Thomas Harley led the Stars in ice time tonight. The Heiskanen-Harley pairing looked good, but the Stars’ top D-men weren’t able to do what the Wild’s top pairing did in this series. Heiskanen was on the ice for all three Wild goals past a goaltender.
That Tarasenko goal was just cruel stuff. A stick-hold on Heiskanen that the officials decided was legal in a Game 6 (as often happens, in fairness), and a perfect sequence of a point shot that gives Tarasenko an easy duck. The first goal by Hughes was a great play, but other than that, Minnesota simply didn’t have to work hard enough for the goals they got, and that’s a tough thing for Dallas to reckon with.

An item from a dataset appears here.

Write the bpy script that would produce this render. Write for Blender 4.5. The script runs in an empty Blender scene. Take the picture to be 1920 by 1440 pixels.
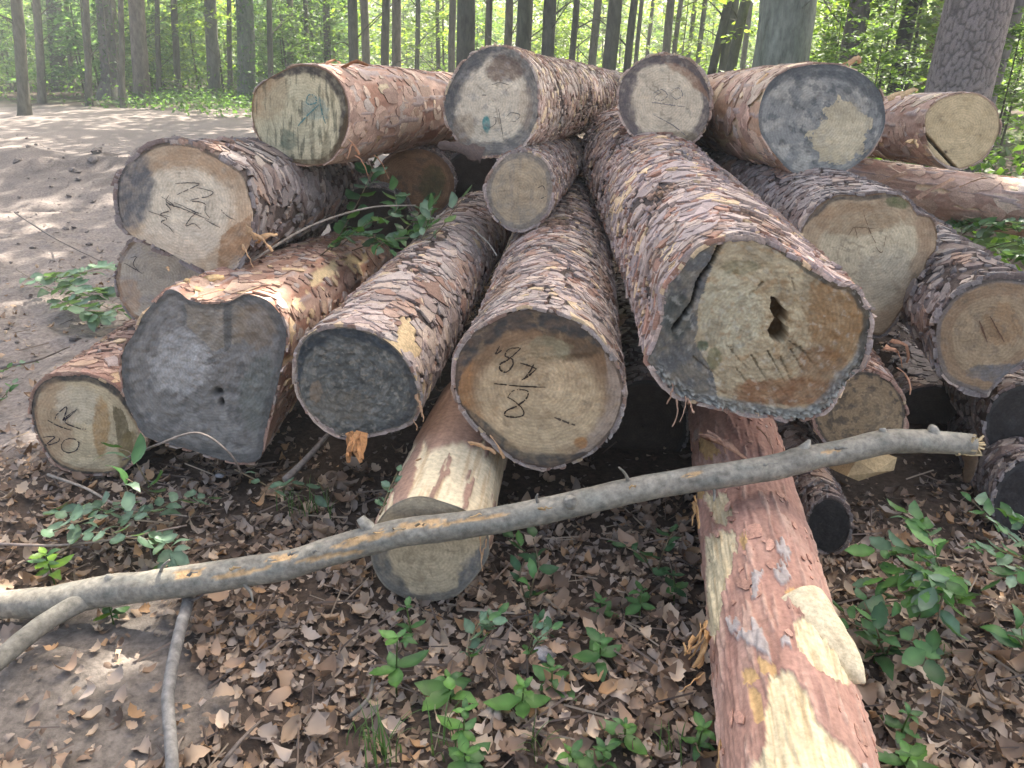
import bpy, math, random
import numpy as np
from mathutils import Vector, Matrix, Euler

random.seed(7)
rng = np.random.default_rng(11)
scene = bpy.context.scene
COL = scene.collection
rad = math.radians

# ------------------------------------------------------------------ camera, world, sun, exposure
PITCH = rad(23.3)
FPX = 1442.0
CAMZ = 1.5
cam_d = bpy.data.cameras.new('camera')
cam = bpy.data.objects.new('camera', cam_d)
COL.objects.link(cam)
cam.location = (0, 0, CAMZ)
cam.rotation_euler = (rad(90) - PITCH, 0, 0)
cam_d.sensor_width = 36.0
cam_d.lens = 36.0 * FPX / 1920.0
cam_d.clip_start = 0.05
cam_d.clip_end = 2000
scene.camera = cam

SUN_AZ, SUN_EL = rad(33), rad(52)
world = bpy.data.worlds.new('World')
scene.world = world
world.use_nodes = True
wn = world.node_tree.nodes
wl = world.node_tree.links
wn.clear()
sky = wn.new('ShaderNodeTexSky')
sky.sky_type = 'NISHITA'
sky.sun_disc = False
sky.sun_elevation = SUN_EL
sky.sun_rotation = SUN_AZ
sky.air_density = 0.55
sky.dust_density = 4.0
sky.ozone_density = 0.3
bg = wn.new('ShaderNodeBackground')
bg.inputs['Strength'].default_value = 0.15
wo = wn.new('ShaderNodeOutputWorld')
tint = wn.new('ShaderNodeVectorMath')          # the air over the clearing is a little warm
tint.operation = 'MULTIPLY'
tint.inputs[1].default_value = (1.03, 1.0, 0.90)
wl.new(sky.outputs[0], tint.inputs[0])
wl.new(tint.outputs[0], bg.inputs['Color'])
wl.new(bg.outputs[0], wo.inputs['Surface'])

sun_d = bpy.data.lights.new('sun', 'SUN')
sun_d.energy = 4.5
sun_d.angle = rad(0.53)
sun_d.color = (1.0, 0.93, 0.82)
sun = bpy.data.objects.new('sun', sun_d)
COL.objects.link(sun)
TO_SUN = Vector((math.sin(SUN_AZ) * math.cos(SUN_EL), math.cos(SUN_AZ) * math.cos(SUN_EL), math.sin(SUN_EL)))
sun.rotation_euler = TO_SUN.to_track_quat('Z', 'Y').to_euler()
sun.location = (0, 0, 30)

scene.view_settings.view_transform = 'Standard'
scene.view_settings.look = 'None'
scene.view_settings.gamma = 1.0
scene.view_settings.exposure = 2.35
scene.view_settings.use_curve_mapping = False
scene.render.engine = 'CYCLES'
scene.cycles.max_bounces = 6
scene.cycles.diffuse_bounces = 4
scene.cycles.transmission_bounces = 4
scene.cycles.use_denoising = True

# ------------------------------------------------------------------ maths helpers
SP, CP = math.sin(PITCH), math.cos(PITCH)
FWD = np.array([0, CP, -SP]); UPV = np.array([0, SP, CP]); RGT = np.array([1.0, 0, 0])
CAM = np.array([0, 0, CAMZ])


def ray(px, py):
    return FWD + RGT * ((px - 960) / FPX) + UPV * ((720 - py) / FPX)


def P(px, py, d):
    return CAM + d * ray(px, py)


def G(px, py, z=0.0):
    r = ray(px, py)
    return CAM + r * ((z - CAMZ) / r[2])


def proj(V):
    q = V - CAM
    d = q @ FWD
    return 960 + FPX * (q @ RGT) / d, 720 - FPX * (q @ UPV) / d


def sstep(a, b, x):
    t = np.clip((x - a) / (b - a), 0, 1)
    return t * t * (3 - 2 * t)


_pr = np.random.default_rng(5)
PERM = _pr.permutation(256).astype(np.int64)
PVAL = _pr.random(256)
_g = _pr.normal(size=(256, 3))
PGRAD = _g / np.linalg.norm(_g, axis=1)[:, None]
_RT = np.array(Euler((0.7, 0.5, 0.9)).to_matrix())


def vnoise(p, seed=0):
    """gradient noise, about 0..1, at points p (N,3)"""
    p = np.asarray(p, float) + seed * 17.31
    i = np.floor(p).astype(np.int64)
    f = p - i
    w = f * f * f * (f * (f * 6 - 15) + 10)
    out = 0
    for dx in (0, 1):
        wx = w[:, 0] if dx else 1 - w[:, 0]
        hx = PERM[(i[:, 0] + dx) & 255]
        for dy in (0, 1):
            wy = w[:, 1] if dy else 1 - w[:, 1]
            hy = PERM[(hx + i[:, 1] + dy) & 255]
            for dz in (0, 1):
                wz = w[:, 2] if dz else 1 - w[:, 2]
                g = PGRAD[PERM[(hy + i[:, 2] + dz) & 255]]
                dot = g[:, 0] * (f[:, 0] - dx) + g[:, 1] * (f[:, 1] - dy) + g[:, 2] * (f[:, 2] - dz)
                out = out + wx * wy * wz * dot
    return 0.5 + out * 0.95


def fbm(p, oct=4, seed=0):
    p = np.asarray(p, float) @ _RT
    a, s, n = 0.5, 0.0, 0.0
    for k in range(oct):
        s = s + a * vnoise(p, seed + k * 3)
        n += a * a
        a *= 0.55
        p = (p * 2.03) @ _RT
    return np.clip(0.5 + (s - 0.5 * sum(0.5 * 0.55 ** k for k in range(oct))) / (n ** 0.5) * 0.5, 0, 1)


def in_poly(x, y, poly):
    c = np.zeros(x.shape, bool)
    n = len(poly)
    j = n - 1
    for i in range(n):
        xi, yi = poly[i]; xj, yj = poly[j]
        if yi != yj:
            m = ((yi > y) != (yj > y)) & (x < (xj - xi) * (y - yi) / (yj - yi) + xi)
            c ^= m
        j = i
    return c


def catmull(pts, n, closed=False):
    pts = np.asarray(pts, float)
    m = len(pts)
    if closed:
        q = np.vstack([pts[-1], pts, pts[0], pts[1]])
        seg = m
    else:
        q = np.vstack([2 * pts[0] - pts[1], pts, 2 * pts[-1] - pts[-2]])
        seg = m - 1
    t = np.linspace(0, seg, n, endpoint=not closed)
    k = np.minimum(t.astype(int), seg - 1)
    f = (t - k)[:, None]
    p0, p1, p2, p3 = q[k], q[k + 1], q[k + 2], q[k + 3]
    return 0.5 * (2 * p1 + (p2 - p0) * f + (2 * p0 - 5 * p1 + 4 * p2 - p3) * f ** 2 + (3 * p1 - p0 - 3 * p2 + p3) * f ** 3)


def nrm(v):
    v = np.asarray(v, float)
    return v / np.linalg.norm(v)


# ------------------------------------------------------------------ object helpers
def mesh_data(name, V, F, mat=None, col=None, smooth=True, attrs=None):
    """F: (M,3) or (M,4) int array, or a list of such arrays"""
    if not isinstance(F, list):
        F = [F]
    F = [np.asarray(f, np.int32) for f in F if len(f)]
    me = bpy.data.meshes.new(name)
    V = np.asarray(V, np.float32)
    me.vertices.add(len(V))
    me.vertices.foreach_set('co', V.ravel())
    loops = np.concatenate([f.ravel() for f in F])
    tot = np.concatenate([np.full(len(f), f.shape[1], np.int32) for f in F])
    start = np.concatenate([[0], np.cumsum(tot)[:-1]]).astype(np.int32)
    me.loops.add(len(loops))
    me.loops.foreach_set('vertex_index', loops)
    me.polygons.add(len(tot))
    me.polygons.foreach_set('loop_start', start)
    me.polygons.foreach_set('loop_total', tot)
    me.polygons.foreach_set('use_smooth', np.full(len(tot), smooth, bool))
    if col is not None:
        col = np.asarray(col, np.float32)
        if col.ndim == 1:
            col = np.tile(col, (len(V), 1))
        c4 = np.ones((len(V), 4), np.float32)
        c4[:, :3] = np.clip(col, 0, 1)
        a = me.attributes.new('Col', 'FLOAT_COLOR', 'POINT')
        a.data.foreach_set('color', c4.ravel())
    for k, v in (attrs or {}).items():
        a = me.attributes.new(k, 'FLOAT_VECTOR', 'POINT')
        a.data.foreach_set('vector', np.asarray(v, np.float32).ravel())
    if mat:
        me.materials.append(mat)
    me.update(calc_edges=True)
    me.validate()
    return me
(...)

Obviously doesn’t matter now, but Harley (or whoever that is at the right point) also got high-sticked right before Benn lost the puck that led to that empty-net goal:
But again, Chris Rooney and Peter MacDougall weren’t going to call anything short of a gunshot wound in the final ten minutes of that game. And officiating wasn’t what lost Dallas this series anyhow.
That hit to Lian Bichsel was concerning in the third. I suppose he has all summer to recover, but the way he was holding his arm wasn’t good.
Getting outscored 14-4 at 5-on-5 is going to lose you a lot of playoff series. The how and why of that margin has been and will continue to be discussed, but it’s a fact that will linger for a while.
Genuinely curious: Do you think Minnesota rides this momentum to a thrilling, competitive series against Colorado, or do the rested Avalanche pretty much run roughshod over the Wild’s bottom half of the lineup? The depth is pretty clearly in Colorado’s favor, even if Josh Manson isn’t healthy by Game 1.
Then again, maybe you have no desire to talk about that series, which I can understand. Get some sleep tonight and eat a healthy breakfast tomorrow. We’ll talk later.